The No. 14 Michigan men’s tennis team had won 10 straight matches going into Champaign on Sunday.

By late afternoon, that momentum had sputtered.

With a 5-2 upset loss to No. 17 Illinois, some of Michigan’s underlying weaknesses may have been exposed.

For the second time in two days, the Wolverines failed to gain the doubles point. Michigan dominated in doubles early in the season, winning nine of its first 10 doubles matches.

“I’m concerned,” Michigan coach Bruce Berque said. “We were winning basically every doubles match we played early in the season. Our level has dropped off.”

Berque pointed to inconsistency in doubles serves as an area where the Wolverines need to return to their previous form.

In both doubles and singles, freshman Chris Madden and junior Andrew Mazlin provided Sunday’s lone bright spots, winning their doubles match at No. 3 and continuing their strong play individually in singles. Madden came back to win after dropping his first set, 4-6. Mazlin took out Illinois’ No. 94 nationally-ranked Billy Heiser, 6-4, 7-5.

Michigan (7-1 Big Ten, 16-3 overall) struggled despite playing at full strength for the first time in several weeks. Freshman Jason Jung returned to the lineup this weekend from a minor wrist injury that kept him out of the lineup last week.

As a No. 1 doubles player with sophomore Mike Sroczynski and a No. 2 singles player, Jung is a valuable force in both components of dual-match play.

“It’s good to have him back,” Berque said. “He’s one of our best players, and we ask a lot for him as a freshman.”

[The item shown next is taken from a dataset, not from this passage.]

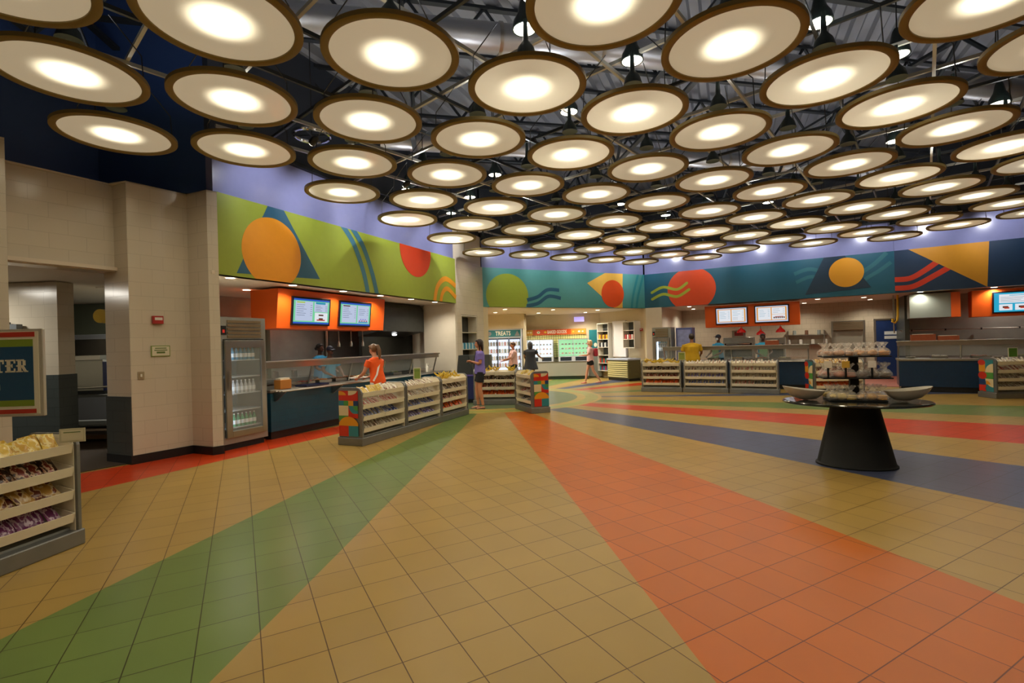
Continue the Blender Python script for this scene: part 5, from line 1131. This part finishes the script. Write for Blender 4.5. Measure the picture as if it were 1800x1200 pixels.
# ------------------------------------------------------------------ people
def remesh_obj(mb, name, m, parent, voxel, smooth=6):
    o = mb.build(name, m)
    r = o.modifiers.new('r', 'REMESH'); r.mode = 'VOXEL'; r.voxel_size = voxel; r.use_smooth_shade = True
    sm = o.modifiers.new('s', 'SMOOTH'); sm.factor = .5; sm.iterations = smooth
    bpy.context.view_layer.update()
    me = bpy.data.meshes.new_from_object(o.evaluated_get(bpy.context.evaluated_depsgraph_get()))
    bpy.data.objects.remove(o)
    me.materials.clear(); me.materials.append(m); me.polygons.foreach_set('use_smooth', [True] * len(me.polygons))
    q = bpy.data.objects.new(name, me); col.objects.link(q); q.parent = parent
    return q
def lerp(a, b, t): return Vector(a) * (1 - t) + Vector(b) * t
def person(label, x, y, face, h=1.65, skin='b5825f', shirt=('shirt', 'd2691e'), legs=('shorts', '14161c', .5), hair=('2a1c14', 'long'), arms=None, feet=None, shoes='8c3a4a', sleeve=.55, voxel=.011, head_turn=0, lean=0, dress=False, extra=None, wide=1.0):
    """face: plan direction the person looks; local -y is forward, +x the person's left"""
    f = Vector(face).normalized(); rz = math.atan2(f.x, -f.y)
    r = thing('person', label, 'person', (x, y, 0), rz); k = h / 1.70; r.scale = (k, k, k)
    S = mat('skin ' + skin, skin, .5)
    feet = feet or (((.1, 0, 0), (.1, -.02, .5)), ((-.1, 0, 0), (-.1, -.02, .5)))
    L0 = Matrix.Rotation(lean, 4, 'X')          # trunk leans forward about the hips
    T = lambda p: (Matrix.Translation((0, 0, .92)) @ L0 @ Matrix.Translation((0, 0, -.92)) @ Vector(p))
    arms = arms or (((.23, .02, 1.12), (.24, -.06, .88)), ((-.23, .02, 1.12), (-.24, -.06, .88)))
    mb = MB(); W = wide
    mb.tube([T((0, 0, z)) for z in (.84, .92, 1.0, 1.08, 1.18, 1.3, 1.38, 1.43)], [(.13 * W, .1 * W), (.16 * W, .115 * W), (.15 * W, .11 * W), (.13 * W, .098 * W), (.138 * W, .1 * W), (.158 * W, .105 * W), (.15 * W, .085), (.08, .065)], 20, up=(1, 0, 0))
    mb.tube([T((0, .005, 1.4)), T((0, 0, 1.46)), T((0, -.012, 1.53))], [.062, .05, .05], 14)
    hc = T((0, -.015, 1.6)); HR = Matrix.Translation(hc) @ L0 @ Matrix.Rotation(head_turn, 4, 'Z')
    mb.ball((0, .008, .012), (.074, .09, .095), 20, 14, HR); mb.ball((0, -.03, -.045), (.052, .055, .06), 16, 10, HR)
    mb.tube([(0, -.083, .005), (0, -.104, -.028), (0, -.088, -.036)], [.008, .015, .012], 8, HR)
    mb.ball((0, -.08, -.058), (.024, .012, .009), 10, 6, HR)
    for sx in (-1, 1): mb.ball((sx * .074, .01, -.012), (.012, .02, .03), 8, 6, HR)
    for sd, (el, wr) in zip((1, -1), arms):
        sh = T((sd * .165 * W, 0, 1.37)); el = Vector(el); wr = Vector(wr)
        mb.tube([sh, lerp(sh, el, .35), lerp(sh, el, .9), lerp(el, wr, .2), lerp(el, wr, .85), wr], [.052, .048, .037, .038, .026, .022], 12)
        d = (wr - el).normalized(); side = d.cross(Vector((0, 0, 1)));
        if side.length < .2: side = Vector((0, 1, 0))
        side.normalize(); up_ = side.cross(d).normalized()
        pc = wr + d * .045; mb.tube([wr - d * .01, wr + d * .02, wr + d * .05, wr + d * .08], [(.02, .017), (.03, .016), (.037, .016), (.034, .013)], 12, up=tuple(side))
        for fi, (o_, ln) in enumerate(((-.028, .062), (-.0095, .075), (.0095, .07), (.028, .055))):
            b0 = wr + d * .076 + side * o_; mb.tube([b0, b0 + d * ln * .5 + up_ * -.006, b0 + d * ln * .88 - up_ * .025], [.0088, .0082, .0065], 6)
        tb_ = wr + d * .02 - side * (.028 * sd); mb.tube([tb_, tb_ + d * .03 - side * (.025 * sd), tb_ + d * .062 - side * (.03 * sd)], [.012, .0105, .008], 6)
    for sd, (ft, kn) in zip((1, -1), feet):
        hp = Vector((sd * .088 * W, 0, .9)); ft = Vector(ft); kn = Vector(kn); an = ft + Vector((0, .02, .085))
        mb.tube([hp, lerp(hp, kn, .3), lerp(hp, kn, .85), kn, lerp(kn, an, .3), lerp(kn, an, .8), an], [.088 * W, .08 * W, .056, .052, .056, .036, .034], 14)
        mb.tube([an + Vector((0, .035, -.05)), an + Vector((0, -.02, -.052)), an + Vector((0, -.1, -.062)), an + Vector((0, -.165, -.07))], [(.03, .03), (.038, .032), (.044, .02), (.034, .012)], 12, up=(1, 0, 0))
    body = remesh_obj(mb, 'body', S, r, voxel, 4)
    # clothes
    mb = MB()
    top = [T((0, 0, z)) for z in ((.86 if not dress else .62), .94, 1.02, 1.1, 1.2, 1.31, 1.385, 1.425)]
    mb.tube(top, [((.182 if not dress else .25) * W, (.14 if not dress else .2) * W), (.182 * W, .136 * W), (.17 * W, .128 * W), (.158 * W, .12 * W), (.16 * W, .122 * W), (.178 * W, .124 * W), (.168 * W, .103), (.088, .076)], 24, up=(1, 0, 0))
    for sd, (el, wr) in zip((1, -1), arms):
        sh = T((sd * .16 * W, 0, 1.365)); el = Vector(el)
        mb.tube([sh, lerp(sh, el, .3), lerp(sh, el, min(sleeve, 1))], [.07, .066, .062], 14)
        if sleeve > 1: mb.tube([lerp(sh, el, .95), lerp(el, wr, .2), lerp(el, wr, .9)], [.058, .05, .04], 12)
    remesh_obj(mb, shirt[0], mat('cloth ' + shirt[1], shirt[1], .85, noise=.12, nscale=7, bump=.5, bscale=14), r, voxel * 1.1, 5)
    if legs:
        mb = MB(); ln = legs[2]
        mb.tube([(0, 0, .83), (0, 0, .92), (0, 0, 1.01)], [(.165 * W, .125 * W), (.178 * W, .132 * W), (.158 * W, .118 * W)], 20, up=(1, 0, 0))
        for sd, (ft, kn) in zip((1, -1), feet):
            hp = Vector((sd * .088 * W, 0, .9)); kn = Vector(kn); an = Vector(ft) + Vector((0, .02, .085))
            if ln <= 1: mb.tube([hp, lerp(hp, kn, ln * .5), lerp(hp, kn, ln)], [.1 * W, .098 * W, .094 * W], 14)
            else: mb.tube([hp, lerp(hp, kn, .5), kn, lerp(kn, an, .5), an], [.1 * W, .092 * W, .07, .06, .055], 14)
        remesh_obj(mb, legs[0], mat('cloth ' + legs[1], legs[1], .8, noise=.1, nscale=7), r, voxel * 1.1, 4)
    for sd, (ft, kn) in zip((1, -1), feet):
        ft = Vector(ft); a = ft + Vector((0, .02, .085)); mbs = MB()
        mbs.tube([a + Vector((0, .05, -.07)), a + Vector((0, 0, -.07)), a + Vector((0, -.09, -.073)), a + Vector((0, -.185, -.076))], [(.034, .012), (.04, .014), (.05, .012), (.036, .009)], 12, up=(1, 0, 0))
        mbs.tube([a + Vector((.04, -.08, -.07)), a + Vector((.0, -.075, -.03)), a + Vector((-.04, -.08, -.07))], .01, 6)
        mbs.build('shoe', mat('shoe ' + shoes, shoes, .6), r, smooth=True)
    # hair and face
    hcol, style = hair; hm = mat('hair ' + hcol, hcol, .5, noise=.2, nscale=20); mb = MB()
    if style == 'cap':
        mb.ball((0, .012, .03), (.082, .098, .083), 20, 12, HR); mb.add([(HR @ Vector(p))[:] for p in [(-.06, -.07, .035), (.06, -.07, .035), (.05, -.16, .02), (-.05, -.16, .02), (-.06, -.07, .045), (.06, -.07, .045), (.05, -.16, .028), (-.05, -.16, .028)]], [(0, 1, 2, 3), (7, 6, 5, 4), (0, 4, 5, 1), (1, 5, 6, 2), (2, 6, 7, 3), (3, 7, 4, 0)])
        mb.build('cap', mat('cap ' + hcol, hcol, .7), r, smooth=True)
    else:
        mb.ball((0, .022, .022), (.084, .094, .097), 20, 14, HR)
        mb.ball((0, -.035, .07), (.066, .05, .035), 14, 8, HR)
        if style in ('long', 'bob'):
            zt = -.26 if style == 'long' else -.11
            mb.tube([(0, .05, .05), (0, .075, -.04), (0, .085, -.12), (0, .09, zt)], [(.08, .05), (.084, .045), (.08, .035), (.045, .015)], 16, HR, up=(1, 0, 0))
            for sx in (-1, 1): mb.tube([(sx * .06, .0, .06), (sx * .08, .01, -.02), (sx * .075, .02, -.1 if style == 'bob' else -.17)], [.03, .026, .016], 10, HR)
        if style == 'tail': mb.tube([(0, .09, .06), (0, .15, .05), (0, .175, -.05), (0, .165, -.16), (0, .15, -.24)], [.026, .036, .042, .034, .012], 12, HR)
        if style == 'bun': mb.ball((0, .12, -.01), (.045, .04, .045), 12, 8, HR)
        remesh_obj(mb, 'hair', hm, r, .009, 3)
    for sx in (-1, 1): MB().ball((sx * .028, -.078, .012), (.011, .006, .007), 8, 6, HR).build('eye', mat('eye dark', '1a1412', .2), r, smooth=True)
    MB().ball((0, -.0915, -.058), (.02, .005, .006), 8, 6, HR).build('mouth', mat('lips', '9c5046', .5), r, smooth=True)
    if extra: extra(r, mb, T, HR)
    return r
def at_px(px, D): return ((px - 900 - CROLL * 8) / CF * D, D)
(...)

Aside from a lack of execution, factors outside Michigan’s control may have contributed to its poor play on the court.

The team’s schedule was difficult this weekend. The Wolverines beat Purdue 4-3 in West Lafayette on Saturday and then traveled to Champaign for their Sunday match.

Though Berque wouldn’t use scheduling as an excuse, the fatigue incurred by back-to-back matches is difficult to dismiss.

“I don’t think we should be playing back-to-back matches on the road,” Berque said. “Tennis matches are long and very taxing. When you have to jump on a bus and drive a couple hours, it’s not a good situation. But I’m not sure how much that played into the result today.”

Michigan will have to get comfortable with the road because after next weekend’s home match against Notre Dame, the Wolverines will finish the season with two straight road matches against ranked Big Ten foes, Indiana and Ohio State.